• Direction
Carry none of the pictures over; write out the complete data exactly.

• Dataset section
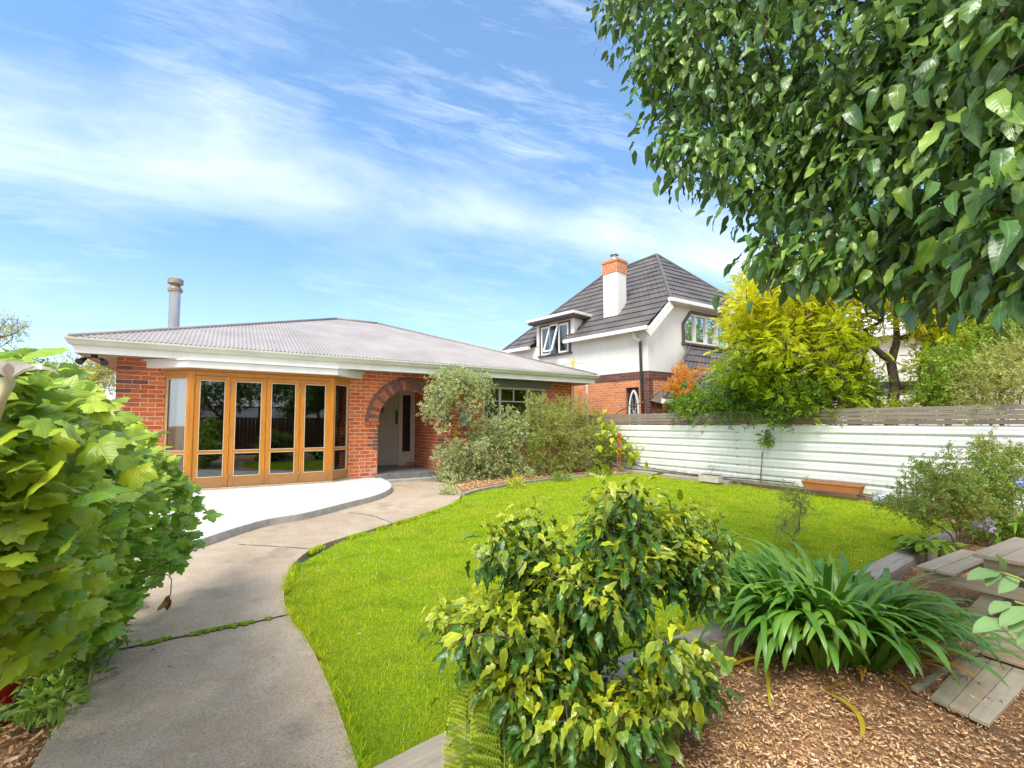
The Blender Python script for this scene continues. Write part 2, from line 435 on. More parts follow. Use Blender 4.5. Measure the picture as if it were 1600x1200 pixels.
m_roof = M('grey_roof_iron', (.375, .335, .31), (.30, .265, .245), 1.1, .45, .45, .04, detail=8)
def roofmat():
    n = N('grey_roof_iron'); v = n.co(); s = n.sep(v)
    c = n.ramp(n.noise(v, 1.1, 8), [(.35, (.385, .34, .315)), (.65, (.30, .265, .245))])
    c = n.mix(n.ramp(n.noise(n.mapping(v, scale=(6, .8, 1)), 2., 6, .7), [(.54, 0.), (.76, .5)]), c, (.24, .19, .165))
    c = n.mix(n.ramp(n.noise(v, 30, 3, .6), [(.70, 0.), (.74, .5)]), c, (.50, .47, .40))
    dx = n.math('ABSOLUTE', n.math('SUBTRACT', n.math('FRACT', n.math('DIVIDE', s[0], .2286)), .5)); dy = n.math('ABSOLUTE', n.math('SUBTRACT', n.math('FRACT', n.math('DIVIDE', s[1], .9)), .5))
    sc_ = n.math('MULTIPLY', n.math('LESS_THAN', dx, .05), n.math('LESS_THAN', dy, .014)); c = n.mix(n.math('MULTIPLY', sc_, .8), c, (.12, .10, .09))
    return n.done(n.bsdf(c, .5, .4, 0, n.bump(n.noise(v, 14, 4), .08, .005)))
m_roof = roofmat()
m_ridge = M('ridge_iron', (.27, .24, .23), (.22, .20, .19), 3, .5, .4, .05)
m_wood = woodmat('orange_varnished_timber', (.66, .27, .028), (.45, .155, .016), 2, .35, .45, 2.2, weather=(.22, .12, .055), wz=(.12, .55))
m_woodh = woodmat('orange_timber_rail', (.58, .25, .035), (.40, .15, .02), 0, .4, .4, 2.2, weather=(.25, .15, .075), wz=(.1, .62))
m_bead = M('pale_glazing_bead', (.62, .50, .36), (.55, .42, .28), 8, .5)
m_door = M('grey_door_paint', (.46, .43, .365), (.42, .39, .33), 3, .4, .4, .03)
m_doorf = M('cream_door_frame', (.60, .54, .44), (.54, .48, .39), 3, .45, .4)
m_black = M('black_metal', (.02, .02, .02), (.035, .03, .03), 8, .4, .5)
m_slate = M('slate_tiles', (.13, .13, .14), (.22, .22, .22), 5, .5, .4, .3)
m_conc = M('plain_concrete', (.42, .40, .36), (.30, .29, .26), 6, .85, .2, .4)
m_patio = M('white_painted_concrete', (.83, .82, .81), (.78, .77, .75), 5, .6, .3, .15)
m_blueg = M('blue_grey_board', (.20, .235, .225), (.17, .20, .195), 3, .6, .3)
m_steel = M('flue_steel', (.50, .50, .50), (.36, .35, .34), 5, .32, .5, .1, metal=.85, stretch=(1, 1, .2))
m_cowl = M('weathered_cowl', (.28, .22, .16), (.40, .36, .32), 9, .5, .5, .2, metal=.6)
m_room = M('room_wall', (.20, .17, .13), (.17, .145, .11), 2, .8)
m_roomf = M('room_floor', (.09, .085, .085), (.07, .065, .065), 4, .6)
m_curt = M('white_net_curtain', (.78, .77, .73), (.70, .69, .66), 6, .9)
m_mauve = M('mauve_curtain', (.20, .12, .15), (.28, .17, .20), 6, .9)
m_stucco = M('white_stucco', (.82, .80, .76), (.72, .69, .63), 1.4, .9, .2, .5, detail=9, bscale=40, bd=.01, stretch=(1, 1, .35))
m_tile = M('charcoal_metal_tile', (.085, .078, .078), (.15, .13, .12), 1.6, .55, .4, .25, bscale=60)
m_brown = M('brown_trim', (.12, .085, .07), (.09, .065, .055), 5, .5)
m_whiten = M('neighbour_white_paint', (.80, .79, .76), (.72, .71, .68), 3, .4, .4)
m_fsteel = M('white_fence_steel', (.80, .80, .78), (.72, .73, .71), .9, .38, .5, .04, detail=7)
def fencemat():
    n = N('white_fence_steel'); v = n.co(); z = n.sep(v)[2]
    c = n.ramp(n.noise(v, .9, 7), [(.35, (.86, .86, .84)), (.65, (.78, .79, .77))])
    st = n.noise(n.mapping(v, scale=(1, 9, .7)), 2.2, 6, .7); c = n.mix(n.ramp(st, [(.52, 0.), (.75, .45)]), c, (.52, .50, .44))
    sp = n.math('MULTIPLY', n.ramp(n.noise(v, 6, 6, .7), [(.38, 0.), (.62, 1.)]), n.ramp(z, [(.05, .8), (.45, 0.)])); c = n.mix(sp, c, (.40, .34, .26))
    sc_ = n.noise(v, 38, 2); c = n.mix(n.ramp(sc_, [(.76, 0.), (.79, .7)]), c, (.35, .25, .16))
    return n.done(n.bsdf(c, .42, .45, 0, n.bump(n.noise(v, 3, 4), .15, .02)))
m_fsteel = fencemat()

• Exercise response
The Blender Python script for this scene continues. Write part 2, from line 435 on. More parts follow. Use Blender 4.5. Measure the picture as if it were 1600x1200 pixels.
m_roof = M('grey_roof_iron', (.375, .335, .31), (.30, .265, .245), 1.1, .45, .45, .04, detail=8)
def roofmat():
    n = N('grey_roof_iron'); v = n.co(); s = n.sep(v)
    c = n.ramp(n.noise(v, 1.1, 8), [(.35, (.385, .34, .315)), (.65, (.30, .265, .245))])
    c = n.mix(n.ramp(n.noise(n.mapping(v, scale=(6, .8, 1)), 2., 6, .7), [(.54, 0.), (.76, .5)]), c, (.24, .19, .165))
    c = n.mix(n.ramp(n.noise(v, 30, 3, .6), [(.70, 0.), (.74, .5)]), c, (.50, .47, .40))
    dx = n.math('ABSOLUTE', n.math('SUBTRACT', n.math('FRACT', n.math('DIVIDE', s[0], .2286)), .5)); dy = n.math('ABSOLUTE', n.math('SUBTRACT', n.math('FRACT', n.math('DIVIDE', s[1], .9)), .5))
    sc_ = n.math('MULTIPLY', n.math('LESS_THAN', dx, .05), n.math('LESS_THAN', dy, .014)); c = n.mix(n.math('MULTIPLY', sc_, .8), c, (.12, .10, .09))
    return n.done(n.bsdf(c, .5, .4, 0, n.bump(n.noise(v, 14, 4), .08, .005)))
m_roof = roofmat()
m_ridge = M('ridge_iron', (.27, .24, .23), (.22, .20, .19), 3, .5, .4, .05)
m_wood = woodmat('orange_varnished_timber', (.66, .27, .028), (.45, .155, .016), 2, .35, .45, 2.2, weather=(.22, .12, .055), wz=(.12, .55))
m_woodh = woodmat('orange_timber_rail', (.58, .25, .035), (.40, .15, .02), 0, .4, .4, 2.2, weather=(.25, .15, .075), wz=(.1, .62))
m_bead = M('pale_glazing_bead', (.62, .50, .36), (.55, .42, .28), 8, .5)
m_door = M('grey_door_paint', (.46, .43, .365), (.42, .39, .33), 3, .4, .4, .03)
m_doorf = M('cream_door_frame', (.60, .54, .44), (.54, .48, .39), 3, .45, .4)
m_black = M('black_metal', (.02, .02, .02), (.035, .03, .03), 8, .4, .5)
m_slate = M('slate_tiles', (.13, .13, .14), (.22, .22, .22), 5, .5, .4, .3)
m_conc = M('plain_concrete', (.42, .40, .36), (.30, .29, .26), 6, .85, .2, .4)
m_patio = M('white_painted_concrete', (.83, .82, .81), (.78, .77, .75), 5, .6, .3, .15)
m_blueg = M('blue_grey_board', (.20, .235, .225), (.17, .20, .195), 3, .6, .3)
m_steel = M('flue_steel', (.50, .50, .50), (.36, .35, .34), 5, .32, .5, .1, metal=.85, stretch=(1, 1, .2))
m_cowl = M('weathered_cowl', (.28, .22, .16), (.40, .36, .32), 9, .5, .5, .2, metal=.6)
m_room = M('room_wall', (.20, .17, .13), (.17, .145, .11), 2, .8)
m_roomf = M('room_floor', (.09, .085, .085), (.07, .065, .065), 4, .6)
m_curt = M('white_net_curtain', (.78, .77, .73), (.70, .69, .66), 6, .9)
m_mauve = M('mauve_curtain', (.20, .12, .15), (.28, .17, .20), 6, .9)
m_stucco = M('white_stucco', (.82, .80, .76), (.72, .69, .63), 1.4, .9, .2, .5, detail=9, bscale=40, bd=.01, stretch=(1, 1, .35))
m_tile = M('charcoal_metal_tile', (.085, .078, .078), (.15, .13, .12), 1.6, .55, .4, .25, bscale=60)
m_brown = M('brown_trim', (.12, .085, .07), (.09, .065, .055), 5, .5)
m_whiten = M('neighbour_white_paint', (.80, .79, .76), (.72, .71, .68), 3, .4, .4)
m_fsteel = M('white_fence_steel', (.80, .80, .78), (.72, .73, .71), .9, .38, .5, .04, detail=7)
def fencemat():
    n = N('white_fence_steel'); v = n.co(); z = n.sep(v)[2]
    c = n.ramp(n.noise(v, .9, 7), [(.35, (.86, .86, .84)), (.65, (.78, .79, .77))])
    st = n.noise(n.mapping(v, scale=(1, 9, .7)), 2.2, 6, .7); c = n.mix(n.ramp(st, [(.52, 0.), (.75, .45)]), c, (.52, .50, .44))
    sp = n.math('MULTIPLY', n.ramp(n.noise(v, 6, 6, .7), [(.38, 0.), (.62, 1.)]), n.ramp(z, [(.05, .8), (.45, 0.)])); c = n.mix(sp, c, (.40, .34, .26))
    sc_ = n.noise(v, 38, 2); c = n.mix(n.ramp(sc_, [(.76, 0.), (.79, .7)]), c, (.35, .25, .16))
    return n.done(n.bsdf(c, .42, .45, 0, n.bump(n.noise(v, 3, 4), .15, .02)))
m_fsteel = fencemat()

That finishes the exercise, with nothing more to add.